Üniversitelerde sosyalizm dersi
"İktisat Sistemleri dersi uzun yıllar İstanbul Üniversitesi’nin müfredatında kalmış ve Marksist klasikler yardımcı ders kitapları olarak okutulmuştur. Niyazi Berkes anılarında Komünist Manifesto ile ilgili ödev hazırlandığını anlatır."
Diyorum ki, üniversite yönetimine şöyle bir dilekçe versek:
“Sayın Rektör,
Gözlemlerime göre üniversite öğrencileri arasında sosyalizm konusunda ciddi bir bilgi eksikliği vardır. Öğrenciler sosyalizm ile anarşizm arasındaki farkın bile ayırımında değiller. Bildiğiniz gibi, bu konu çok uzun zamandır Avrupa üniversitelerinin müfredatında yer almakta ve diğer konuların da anlaşılmasına önemli katkıda bulunmaktadır. Bu nedenle, tüm fakültelerdeki öğrencilerin katılacağı “sosyalizm” dersi vermek istiyorum. Bu derste sosyalizmin tarihi değil, düşünsel yapısı anlatılacaktır. Gereğini bilgilerinize arz ederim.”
Yanıtı tahmin etmek zor değil; ya yanıt vermezler ya da bir gerekçeyle, örneğin çok meşgulüz manav açmakla uğraşıyoruz (yazım hataları rektörlüğe aittir) (bunu, nasıl olsa yazım hatası yaparlar diye ekledim) denilerek, reddedilir.

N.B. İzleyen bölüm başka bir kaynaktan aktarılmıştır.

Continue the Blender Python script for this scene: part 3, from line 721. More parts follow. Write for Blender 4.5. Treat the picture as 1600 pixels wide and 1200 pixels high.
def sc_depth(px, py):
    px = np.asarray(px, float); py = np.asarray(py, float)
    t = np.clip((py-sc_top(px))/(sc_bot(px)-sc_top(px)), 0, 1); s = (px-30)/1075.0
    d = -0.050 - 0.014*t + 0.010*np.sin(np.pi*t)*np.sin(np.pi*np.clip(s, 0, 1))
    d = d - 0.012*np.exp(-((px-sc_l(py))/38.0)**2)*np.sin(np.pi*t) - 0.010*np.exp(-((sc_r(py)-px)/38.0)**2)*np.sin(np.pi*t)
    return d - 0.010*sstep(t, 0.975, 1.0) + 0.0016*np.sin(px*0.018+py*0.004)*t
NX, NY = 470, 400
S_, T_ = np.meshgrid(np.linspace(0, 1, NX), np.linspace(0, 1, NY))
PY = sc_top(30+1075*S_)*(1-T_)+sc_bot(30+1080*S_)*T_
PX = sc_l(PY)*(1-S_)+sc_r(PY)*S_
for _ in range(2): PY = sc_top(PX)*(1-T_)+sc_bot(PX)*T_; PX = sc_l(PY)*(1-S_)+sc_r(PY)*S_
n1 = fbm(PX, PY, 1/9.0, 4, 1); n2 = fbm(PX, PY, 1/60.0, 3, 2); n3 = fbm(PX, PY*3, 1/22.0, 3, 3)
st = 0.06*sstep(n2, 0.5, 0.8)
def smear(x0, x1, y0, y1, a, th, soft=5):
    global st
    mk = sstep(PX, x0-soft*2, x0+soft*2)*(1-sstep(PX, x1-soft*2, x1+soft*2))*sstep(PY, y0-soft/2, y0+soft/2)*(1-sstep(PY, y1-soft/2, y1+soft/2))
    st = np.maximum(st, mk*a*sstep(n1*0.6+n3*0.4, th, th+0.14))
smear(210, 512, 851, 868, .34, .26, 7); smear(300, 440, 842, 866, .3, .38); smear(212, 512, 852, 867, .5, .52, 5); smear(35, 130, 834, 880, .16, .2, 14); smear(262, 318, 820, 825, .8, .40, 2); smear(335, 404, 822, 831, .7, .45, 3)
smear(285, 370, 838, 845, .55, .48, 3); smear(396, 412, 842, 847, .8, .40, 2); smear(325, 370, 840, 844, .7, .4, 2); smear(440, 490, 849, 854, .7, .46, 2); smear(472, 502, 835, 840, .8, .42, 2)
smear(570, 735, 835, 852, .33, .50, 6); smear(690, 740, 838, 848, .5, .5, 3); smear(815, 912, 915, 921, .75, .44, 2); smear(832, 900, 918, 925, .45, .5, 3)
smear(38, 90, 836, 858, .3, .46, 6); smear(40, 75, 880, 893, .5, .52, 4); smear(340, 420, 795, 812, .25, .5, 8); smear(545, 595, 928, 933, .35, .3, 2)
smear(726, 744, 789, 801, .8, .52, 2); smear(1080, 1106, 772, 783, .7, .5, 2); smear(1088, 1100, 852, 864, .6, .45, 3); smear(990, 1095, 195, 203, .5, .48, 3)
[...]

Peki şöyle bir yanıt alsanız ne dersiniz:
“Talebiniz incelenmiş ve İktisat Sistemleri (Kapitalizm, Sosyalizm, Anarşizm) başlıklı bir ders konulması uygun görülmüştür. Diğer fakültelerin ders saatleri ile uyumsuzluğu nedeniyle bu ders sadece İktisat Fakültesinde okutulacaktır. Ancak bu durum diğer fakülte öğrencilerinin dersi izlemelerine engel değildir”.
Kısaltarak yazdım ama bu yazışmalar hayal değil gerçek: 82 yıl önce, 30 Kasım 1937’de İstanbul Üniversitesi İktisat Fakültesi öğretim üyelerinden Ord. Prof. Dr. Gerhard Kessler’in rektörlüğe yazdığı dilekçe ile başlamış ve bir ay içerisinde verilen yanıt sonrası yaşama geçmiştir.
Gerhard Kessler, 1933 Üniversite Reformunda Türkiye’ye gelen Alman bilim insanlarından. Sosyoloji, iktisat ve tarih eğitimi almış. Leipzig Üniversitesi’nde çalışırken Nazi ideolojisini eleştiren yazıları nedeniyle işten çıkartılmış ve tutuklanmış. Musevi değil, siyasi görüşleri ise en fazla sosyal demokrat olarak nitelendirilebilir. Görevden alınan ilk Alman profesördür ve bununla gurur duyduğunu çok kez ifade etmiştir. Almanya’dan çıkış izni alabilmesi için Türk hükümetinin epey uğraştığı bilinmektedir. Geldikten sonra en geniş iktisat meslek kütüphanesini oluşturmuş ve bugün Çalışma Ekonomisi ve Endüstri İlişkileri olarak bilinen disiplini Sosyal Politika adıyla kurmuştur. Max Weber’i Türkiye’de tanıtan kişi olarak bilinir. Ülkede “sınıf esasına dayanan dernek” kurma yasağı sürerken her fırsata işçi sendikalarının ve grev hakkının vazgeçilmez olduğunu anlatmıştır. Ayrıca gecekondu sorununa insancıl ve akılcı çözümler önermiştir. 1951 yılında Almanya dönmüş ve 1963 yılında seksen yaşında ölmüştür.
Konuya dönersek, İktisat Sistemleri dersi uzun yıllar İstanbul Üniversitesi’nin müfredatında kalmış ve Marksist klasikler yardımcı ders kitapları olarak okutulmuştur. Niyazi Berkes anılarında Komünist Manifesto ile ilgili ödev hazırlandığını anlatır.
Tüm bunlar olurken Türkiye’de üniversite özerkliği yoktu; İstanbul Üniversitesi doğrudan Millî Eğitim Bakanlığı’na bağlıydı. Sonra “özerklik” geldi, sosyalizm dersi kaldırıldı, değil hakkında ödev hazırlamak, Komünist Manifesto’yu bulundurmak bile yasaklandı.
Sosyalizm Dersi ve Kessler’in öyküsü bilinsin istedim.